** Begin Material to process **
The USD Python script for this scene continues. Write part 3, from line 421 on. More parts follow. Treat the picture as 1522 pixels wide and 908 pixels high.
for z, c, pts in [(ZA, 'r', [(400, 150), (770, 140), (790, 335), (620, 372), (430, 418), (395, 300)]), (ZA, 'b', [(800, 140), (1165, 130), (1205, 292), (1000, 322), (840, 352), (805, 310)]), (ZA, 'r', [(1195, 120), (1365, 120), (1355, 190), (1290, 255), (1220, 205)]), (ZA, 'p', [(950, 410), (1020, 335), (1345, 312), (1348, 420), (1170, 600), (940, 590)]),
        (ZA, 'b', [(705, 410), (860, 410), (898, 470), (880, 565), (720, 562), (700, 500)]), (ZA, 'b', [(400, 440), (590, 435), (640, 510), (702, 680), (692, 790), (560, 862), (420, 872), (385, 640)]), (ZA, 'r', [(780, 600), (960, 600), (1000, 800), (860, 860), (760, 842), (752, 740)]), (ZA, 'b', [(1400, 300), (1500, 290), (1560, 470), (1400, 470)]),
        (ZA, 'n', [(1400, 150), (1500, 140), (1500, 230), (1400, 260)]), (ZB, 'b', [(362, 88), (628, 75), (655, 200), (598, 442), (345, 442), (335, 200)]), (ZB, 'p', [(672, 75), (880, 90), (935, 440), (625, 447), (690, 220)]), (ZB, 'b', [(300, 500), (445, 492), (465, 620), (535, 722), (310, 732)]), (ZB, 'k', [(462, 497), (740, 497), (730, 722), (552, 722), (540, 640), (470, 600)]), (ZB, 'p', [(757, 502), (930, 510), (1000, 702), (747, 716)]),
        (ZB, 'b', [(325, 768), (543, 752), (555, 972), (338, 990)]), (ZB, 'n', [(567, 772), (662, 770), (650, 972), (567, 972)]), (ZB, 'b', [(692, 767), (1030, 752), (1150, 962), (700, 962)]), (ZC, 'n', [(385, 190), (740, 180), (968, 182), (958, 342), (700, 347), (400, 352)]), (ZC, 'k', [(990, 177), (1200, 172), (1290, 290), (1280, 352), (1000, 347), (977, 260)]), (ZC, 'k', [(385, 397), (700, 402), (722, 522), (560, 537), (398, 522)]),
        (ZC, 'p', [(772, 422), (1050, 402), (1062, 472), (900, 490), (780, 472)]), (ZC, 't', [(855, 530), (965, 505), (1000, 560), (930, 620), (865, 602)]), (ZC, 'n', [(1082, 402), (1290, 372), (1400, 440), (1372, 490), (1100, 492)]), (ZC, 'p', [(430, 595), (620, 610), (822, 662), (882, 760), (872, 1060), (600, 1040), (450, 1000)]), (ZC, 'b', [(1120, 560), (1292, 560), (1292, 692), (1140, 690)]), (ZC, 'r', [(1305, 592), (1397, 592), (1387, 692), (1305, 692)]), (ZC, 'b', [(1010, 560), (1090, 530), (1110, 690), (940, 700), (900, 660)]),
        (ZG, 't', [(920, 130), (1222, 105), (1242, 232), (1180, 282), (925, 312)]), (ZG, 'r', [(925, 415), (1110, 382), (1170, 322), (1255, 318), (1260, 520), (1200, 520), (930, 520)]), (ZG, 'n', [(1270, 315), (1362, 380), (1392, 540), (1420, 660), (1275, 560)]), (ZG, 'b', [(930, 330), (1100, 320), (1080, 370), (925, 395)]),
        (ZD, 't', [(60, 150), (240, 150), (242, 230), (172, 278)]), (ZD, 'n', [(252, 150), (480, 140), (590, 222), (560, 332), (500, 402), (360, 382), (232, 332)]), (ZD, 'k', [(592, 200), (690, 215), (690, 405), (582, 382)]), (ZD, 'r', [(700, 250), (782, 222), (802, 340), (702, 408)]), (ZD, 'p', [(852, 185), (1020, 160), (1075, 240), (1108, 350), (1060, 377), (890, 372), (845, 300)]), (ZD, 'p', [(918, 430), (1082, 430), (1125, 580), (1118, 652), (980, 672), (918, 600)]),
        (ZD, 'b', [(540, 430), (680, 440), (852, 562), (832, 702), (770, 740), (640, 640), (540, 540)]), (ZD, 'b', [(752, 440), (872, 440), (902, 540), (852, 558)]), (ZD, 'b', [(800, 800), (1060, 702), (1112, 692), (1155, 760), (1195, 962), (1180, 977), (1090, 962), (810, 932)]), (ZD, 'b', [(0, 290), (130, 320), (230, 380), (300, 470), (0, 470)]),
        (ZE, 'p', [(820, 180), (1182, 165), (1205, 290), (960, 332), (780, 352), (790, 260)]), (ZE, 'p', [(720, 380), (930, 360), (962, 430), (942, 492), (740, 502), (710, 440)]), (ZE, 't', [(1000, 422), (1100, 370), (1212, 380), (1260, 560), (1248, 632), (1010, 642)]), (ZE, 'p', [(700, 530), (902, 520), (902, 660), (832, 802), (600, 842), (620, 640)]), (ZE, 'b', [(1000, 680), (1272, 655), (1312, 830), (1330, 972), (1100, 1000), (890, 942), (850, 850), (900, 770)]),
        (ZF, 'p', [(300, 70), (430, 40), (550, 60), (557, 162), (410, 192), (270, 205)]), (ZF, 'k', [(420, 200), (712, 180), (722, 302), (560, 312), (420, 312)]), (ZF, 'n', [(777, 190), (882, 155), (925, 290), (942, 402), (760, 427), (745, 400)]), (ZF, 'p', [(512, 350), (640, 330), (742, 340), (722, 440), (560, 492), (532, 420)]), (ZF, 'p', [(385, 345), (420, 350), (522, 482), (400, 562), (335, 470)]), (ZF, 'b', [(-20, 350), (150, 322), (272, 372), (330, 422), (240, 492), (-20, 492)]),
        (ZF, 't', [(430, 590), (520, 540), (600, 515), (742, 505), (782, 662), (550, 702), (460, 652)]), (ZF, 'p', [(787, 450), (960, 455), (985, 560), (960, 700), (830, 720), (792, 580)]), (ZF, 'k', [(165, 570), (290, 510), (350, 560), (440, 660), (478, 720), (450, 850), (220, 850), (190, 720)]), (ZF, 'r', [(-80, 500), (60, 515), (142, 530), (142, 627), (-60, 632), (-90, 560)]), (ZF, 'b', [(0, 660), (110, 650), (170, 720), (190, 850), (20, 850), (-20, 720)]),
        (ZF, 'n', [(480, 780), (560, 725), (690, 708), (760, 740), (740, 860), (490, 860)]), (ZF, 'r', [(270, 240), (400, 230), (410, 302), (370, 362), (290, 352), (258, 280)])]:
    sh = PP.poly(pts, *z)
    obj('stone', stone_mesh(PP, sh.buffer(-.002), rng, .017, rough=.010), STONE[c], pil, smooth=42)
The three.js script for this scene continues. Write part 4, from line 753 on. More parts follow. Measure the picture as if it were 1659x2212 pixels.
** End Material to process **
*What is required*. Pick out all lines containing the string "part".

*Full answer*.
The USD Python script for this scene continues. Write part 3, from line 421 on. More parts follow. Treat the picture as 1522 pixels wide and 908 pixels high.
The three.js script for this scene continues. Write part 4, from line 753 on. More parts follow. Measure the picture as if it were 1659x2212 pixels.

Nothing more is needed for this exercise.